Exercise aim:
Read the records below. Copy each line where the string "picture" occurs.

(3D scene scripts)
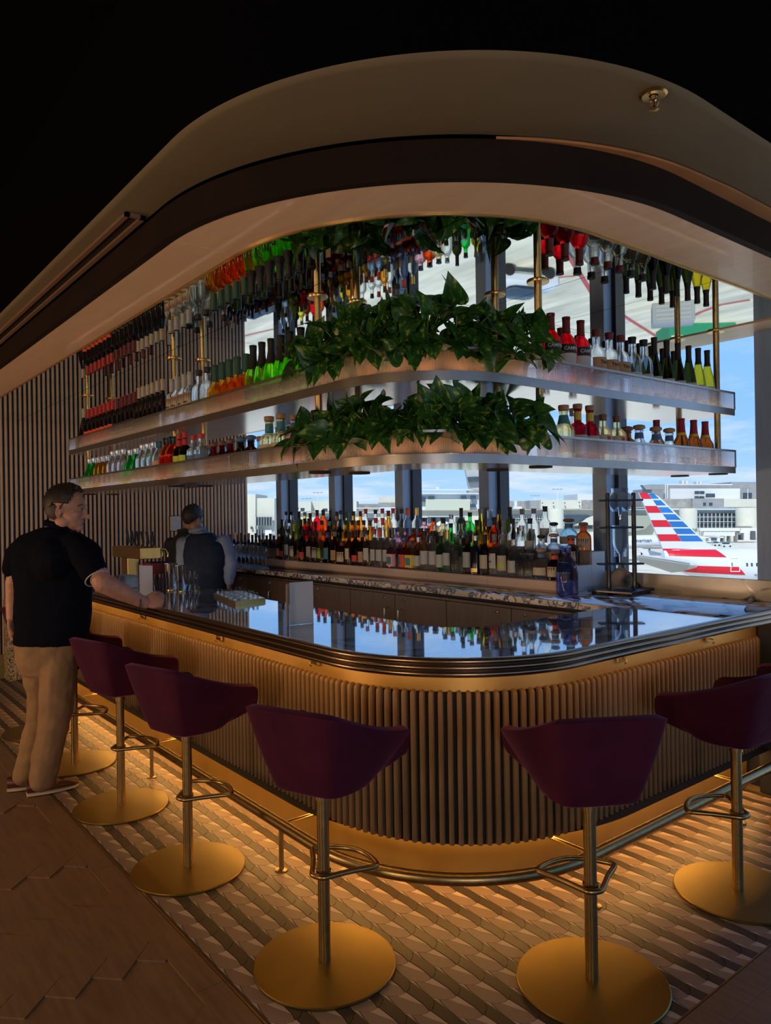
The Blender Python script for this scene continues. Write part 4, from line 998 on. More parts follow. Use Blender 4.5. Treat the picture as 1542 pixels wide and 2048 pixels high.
f1 = [559, 567, 576, 587, 606, 620, 632, 643, 655, 670, 685, 700, 712, 725, 736, 750, 762, 774, 787, 809, 825, 837, 852, 868, 882, 897, 915, 936, 953, 971, 990, 1007, 1028, 1047, 1062, 1084, 1110]
k1 = ['b_amber', 'b_dark', 'b_clear', 'b_darkwhite', 'b_dark', 'b_darkcream', 'b_darkwhite', 'b_yellowlab', 'b_teal', 'b_brown', 'b_squat', 'b_darkcream', 'b_dark', 'b_brown', 'b_clear', 'b_clearred', 'b_clearor', 'b_cleary', 'b_pink', 'b_orsq', 'b_yelsq', 'b_clearsq', 'b_clear', 'b_clear',
      'b_green', 'b_cleary', 'b_tallclear', 'b_brownwhite', 'b_navy', 'b_darkcream', 'b_bacardi', 'b_greenlab', 'b_clearsq', 'b_skull', 'b_skull', 'b_patron', 'b_patronbr']
brow(f1, k1, 3.79, 1.1525, 'front step', None)
f2 = [566, 580, 590, 604, 611, 620, 632, 646, 660, 672, 682, 694, 707, 718, 730, 742, 754, 766, 779, 795, 813, 829, 842, 856, 872, 889, 904, 922, 939, 956, 972, 990, 1008, 1026, 1045, 1062, 1084, 1108, 1143]
k2 = ['b_dark', 'b_clear', 'b_olive', 'b_dark', 'b_red', 'b_red', 'b_darkwhite', 'b_amber', 'b_brown', 'b_amberdk', 'b_dark', 'b_amber', 'b_amber', 'b_amberdk', 'b_amber', 'b_amberdk', 'b_clearred', 'b_clearor', 'b_cleary', 'b_pink', 'b_pink', 'b_orsq', 'b_orsq', 'b_yelsq', 'b_clearsq', 'b_clear', 'b_green', 'b_clear', 'b_tallclear',
      'b_amber', 'b_amberdk', 'b_orange', 'b_bacardi', 'b_clear', 'b_clearsq', 'b_clear', 'b_skull', 'b_patron', 'b_patronbr']
brow(f2, k2, 3.955, 1.2425, 'middle step', None)
f3 = [575, 586, 600, 611, 623, 637, 649, 662, 676, 685, 697, 709, 722, 734, 754, 767, 779, 788, 806, 817, 834, 852, 869, 887, 905, 924, 942, 963, 981, 1000, 1022, 1047, 1069, 1092, 1110, 1139, 1168]
k3 = ['b_clear', 'b_clear', 'b_dark', 'b_olive', 'b_darkcream', 'b_red', 'b_orange', 'b_dark', 'b_amber', 'b_clear', 'b_yellow', 'b_amber', 'b_amberdk', 'b_clearred', 'b_clear', 'b_clearred', 'b_amberdk', 'b_clearred', 'b_clear', 'b_clearor', 'b_cleary', 'b_pink', 'b_orsq', 'b_yelsq', 'b_clearsq', 'b_dark', 'b_green', 'b_olive',
      'b_tallclear', 'b_amber', 'b_dark', 'b_bacardi', 'b_greenlab', 'b_clear', 'b_skull', 'b_julio', 'b_patronbr']
brow(f3, k3, 4.10, 1.3245, 'top step', None)
p = at_z(1136, 1190, 1.0755); put('b_violet', p.x, 3.70, 1.0755, -.3, 'square violet gin bottle standing on the counter at the right end of the risers', 'spirit bottles on the back counter', sc=1.18)
# ================================================================ OUTSIDE
GZ = -12.9
M_conc = mat('apron_concrete', (.86, .79, .60), rough=.9, col2=(.50, .47, .36), nscale=.5, stretch=(.35, 1.6, 1))
M_cream = mat('cream_render', (.60, .60, .50), rough=.9, noise=.06, nscale=.2)
M_whiteb = mat('white_cladding', (.66, .68, .66), rough=.8, noise=.05, nscale=.3, stretch=(.2, .2, 3))
M_greyb = mat('grey_cladding', (.30, .31, .31), rough=.8, noise=.1, nscale=.4)
M_dkwin = mat('terminal_glazing', (.05, .075, .10), rough=.15, noise=.2, nscale=.5)
M_roof = mat('terminal_roof', (.33, .32, .29), rough=.9, noise=.25, nscale=.5)
M_plane = mat('aircraft_white', (.62, .66, .70), rough=.35, noise=.04, nscale=.3)
M_pred = mat('aircraft_red', (.60, .012, .03), rough=.35, noise=.08, nscale=.5, stretch=(.2, .2, 3))
M_pblue = mat('aircraft_blue', (.02, .16, .48), rough=.35, noise=.25, nscale=.6, stretch=(.2, .2, 3))
M_pgrey = mat('aircraft_grey', (.36, .36, .34), rough=.45, noise=.06)
M_line = mat('apron_red_line', (.50, .10, .10), rough=.9, noise=.2, nscale=2)
b = MB(); b.box(-900, 700, YW+6, 1400, GZ-.5, GZ); struct(b.obj('ground', M_conc), 'sunlit concrete apron outside the windows')
DEPTH = _fw*1.0; DEPTH.z = 0; DEPTH.normalize()
def poly3(pts, D): return [at_d(x, y, D) for x, y in pts]
def pslab(mb, pts, D, th): return mb.slab(poly3(pts, D), DEPTH*th)
def prect(mb, x0, y0, x1, y1, D, th): return pslab(mb, [(x0, y1), (x1, y1), (x1, y0), (x0, y0)], D, th)
def bld(label, boxes, wins, D, th=30, extra=None, group='airport terminal buildings'):
    """boxes: (x0,y0,x1,y1,mat,dD); wins rectangles set proud"""
    a = boxes[0]; base = at_d((a[0]+a[2])/2, a[3], D); o = empty('terminal_building', label, 'building', base, 0, group)
    def fin(b, nm, m): 
        b.xf(Matrix.Translation(-base)); b.obj(nm, m, o, smooth=False)
    for bx in boxes:
        b = MB(); prect(b, bx[0], bx[1], bx[2], bx[3], D+(bx[5] if len(bx) > 5 else 0), th); fin(b, bx[6] if len(bx) > 6 else 'wall', bx[4])
    for w in wins:
        b = MB(); prect(b, w[0], w[1], w[2], w[3], D-1.2+(w[4] if len(w) > 4 else 0), 1.0); fin(b, 'window', M_dkwin)
    if extra:
        for nm, m, f in extra:
            b = MB(); f(b); fin(b, nm, m)
def mull(x0, x1, n, y0, y1, D, w=.5, hz=()):
    def f(b):
        for i in range(n+1):
            x = x0+(x1-x0)*i/n; prect(b, x-w/2, y0, x+w/2, y1, D, .6)
        for y in hz: prect(b, x0, y-.4, x1, y+.4, D, .6)
    return f
bld('cream terminal block with grid windows beside the fluted wall', [(492, 988, 511, 1085, M_cream, 0), (511, 996, 549, 1085, M_cream, 1), (549, 994, 560, 1085, M_whiteb, 12)],
    [(511.5, 1034, 544, 1051), (511.5, 1058.5, 527.5, 1075), (501, 1053, 504.5, 1058)], 300, extra=[('mullion', M_cream, mull(511.5, 544, 6, 1034, 1051, 298)), ('mullion', M_cream, mull(511.5, 527.5, 3, 1058.5, 1075, 298)), ('door', M_whiteb, lambda b: prect(b, 530, 1060, 543, 1078, 298.5, 1))])
bld('long low cream terminal wing with flat roof behind the dark column', [(583, 1026, 826, 1085, M_cream, 0), (560, 1003, 622, 1026, M_cream, 20), (622, 1002, 713, 1026, M_cream, 24), (690, 1008, 757, 1022, M_roof, 60, 'roof')],
    [(640, 1034, 660, 1050), (680, 1034, 708, 1052), (735, 1035, 752, 1052), (585, 1015, 597, 1019), (601, 1016, 609, 1023, 16), (645, 1017, 655, 1024, 16), (790, 1036, 805, 1050)], 340,
    extra=[('roof_edge', M_roof, lambda b: prect(b, 583, 1022.5, 826, 1024.5, 338, 6)), ('roof_pipe', M_whiteb, lambda b: prect(b, 713, 1015.5, 792, 1017, 350, 2)), ('sloped_canopy', M_whiteb, lambda b: pslab(b, [(583, 1052), (604, 1052), (598, 1036), (588, 1036)], 337, 4)),
           ('roof_box', M_cream, lambda b: prect(b, 757, 993, 790, 1008, 380, 10)), ('roof_plinth', M_roof, lambda b: prect(b, 756, 1005, 795, 1014, 378, 10))])
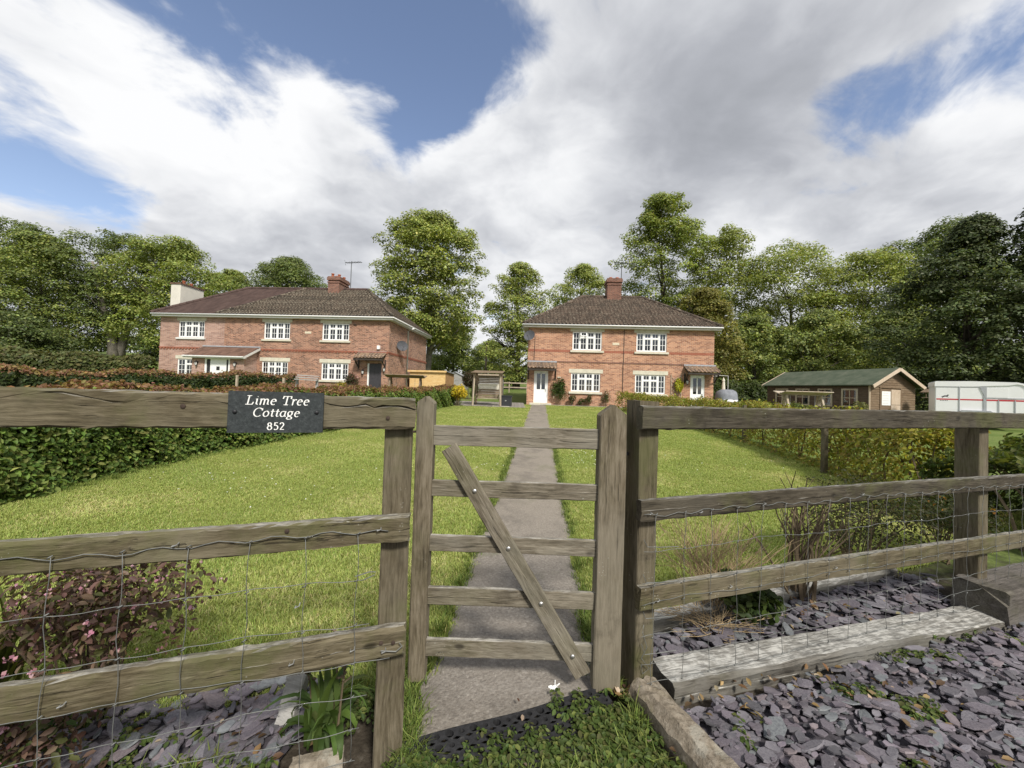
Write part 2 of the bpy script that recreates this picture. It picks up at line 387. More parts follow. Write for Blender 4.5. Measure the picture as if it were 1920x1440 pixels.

Task answer:
The Blender Python script for this scene continues. Write part 4, from line 998 on. More parts follow. Use Blender 4.5. Treat the picture as 1542 pixels wide and 2048 pixels high.
Write part 2 of the bpy script that recreates this picture. It picks up at line 387. More parts follow. Write for Blender 4.5. Measure the picture as if it were 1920x1440 pixels.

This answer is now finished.